Start of Given data

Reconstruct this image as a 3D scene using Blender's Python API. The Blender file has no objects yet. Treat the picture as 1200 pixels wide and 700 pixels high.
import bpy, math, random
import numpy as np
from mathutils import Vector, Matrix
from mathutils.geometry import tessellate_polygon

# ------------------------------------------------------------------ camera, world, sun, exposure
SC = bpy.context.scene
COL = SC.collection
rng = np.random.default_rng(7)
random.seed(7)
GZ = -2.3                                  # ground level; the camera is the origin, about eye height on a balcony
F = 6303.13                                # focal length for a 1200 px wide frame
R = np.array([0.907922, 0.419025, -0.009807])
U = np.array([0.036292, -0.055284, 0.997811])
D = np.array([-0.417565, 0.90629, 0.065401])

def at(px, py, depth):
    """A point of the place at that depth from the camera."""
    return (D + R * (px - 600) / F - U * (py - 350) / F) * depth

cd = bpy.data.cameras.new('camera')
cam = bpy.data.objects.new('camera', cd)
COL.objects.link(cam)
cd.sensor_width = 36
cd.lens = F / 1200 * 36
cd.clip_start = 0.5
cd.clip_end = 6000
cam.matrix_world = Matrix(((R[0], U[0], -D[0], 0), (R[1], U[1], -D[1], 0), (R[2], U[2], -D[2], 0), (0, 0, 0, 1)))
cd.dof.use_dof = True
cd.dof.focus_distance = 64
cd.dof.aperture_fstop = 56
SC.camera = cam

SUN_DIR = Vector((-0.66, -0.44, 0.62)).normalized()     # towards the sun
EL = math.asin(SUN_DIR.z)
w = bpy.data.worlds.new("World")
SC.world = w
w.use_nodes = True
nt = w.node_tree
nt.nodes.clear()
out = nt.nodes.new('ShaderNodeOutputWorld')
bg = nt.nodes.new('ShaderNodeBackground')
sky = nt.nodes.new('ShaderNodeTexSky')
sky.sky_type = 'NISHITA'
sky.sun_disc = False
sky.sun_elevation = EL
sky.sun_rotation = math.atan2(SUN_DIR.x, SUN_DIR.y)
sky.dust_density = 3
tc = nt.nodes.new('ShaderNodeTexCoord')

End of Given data

> Task directions
Nothing should be left out: repeat all of the data exactly.

> Output for this exercise
Reconstruct this image as a 3D scene using Blender's Python API. The Blender file has no objects yet. Treat the picture as 1200 pixels wide and 700 pixels high.
import bpy, math, random
import numpy as np
from mathutils import Vector, Matrix
from mathutils.geometry import tessellate_polygon

# ------------------------------------------------------------------ camera, world, sun, exposure
SC = bpy.context.scene
COL = SC.collection
rng = np.random.default_rng(7)
random.seed(7)
GZ = -2.3                                  # ground level; the camera is the origin, about eye height on a balcony
F = 6303.13                                # focal length for a 1200 px wide frame
R = np.array([0.907922, 0.419025, -0.009807])
U = np.array([0.036292, -0.055284, 0.997811])
D = np.array([-0.417565, 0.90629, 0.065401])

def at(px, py, depth):
    """A point of the place at that depth from the camera."""
    return (D + R * (px - 600) / F - U * (py - 350) / F) * depth

cd = bpy.data.cameras.new('camera')
cam = bpy.data.objects.new('camera', cd)
COL.objects.link(cam)
cd.sensor_width = 36
cd.lens = F / 1200 * 36
cd.clip_start = 0.5
cd.clip_end = 6000
cam.matrix_world = Matrix(((R[0], U[0], -D[0], 0), (R[1], U[1], -D[1], 0), (R[2], U[2], -D[2], 0), (0, 0, 0, 1)))
cd.dof.use_dof = True
cd.dof.focus_distance = 64
cd.dof.aperture_fstop = 56
SC.camera = cam

SUN_DIR = Vector((-0.66, -0.44, 0.62)).normalized()     # towards the sun
EL = math.asin(SUN_DIR.z)
w = bpy.data.worlds.new("World")
SC.world = w
w.use_nodes = True
nt = w.node_tree
nt.nodes.clear()
out = nt.nodes.new('ShaderNodeOutputWorld')
bg = nt.nodes.new('ShaderNodeBackground')
sky = nt.nodes.new('ShaderNodeTexSky')
sky.sky_type = 'NISHITA'
sky.sun_disc = False
sky.sun_elevation = EL
sky.sun_rotation = math.atan2(SUN_DIR.x, SUN_DIR.y)
sky.dust_density = 3
tc = nt.nodes.new('ShaderNodeTexCoord')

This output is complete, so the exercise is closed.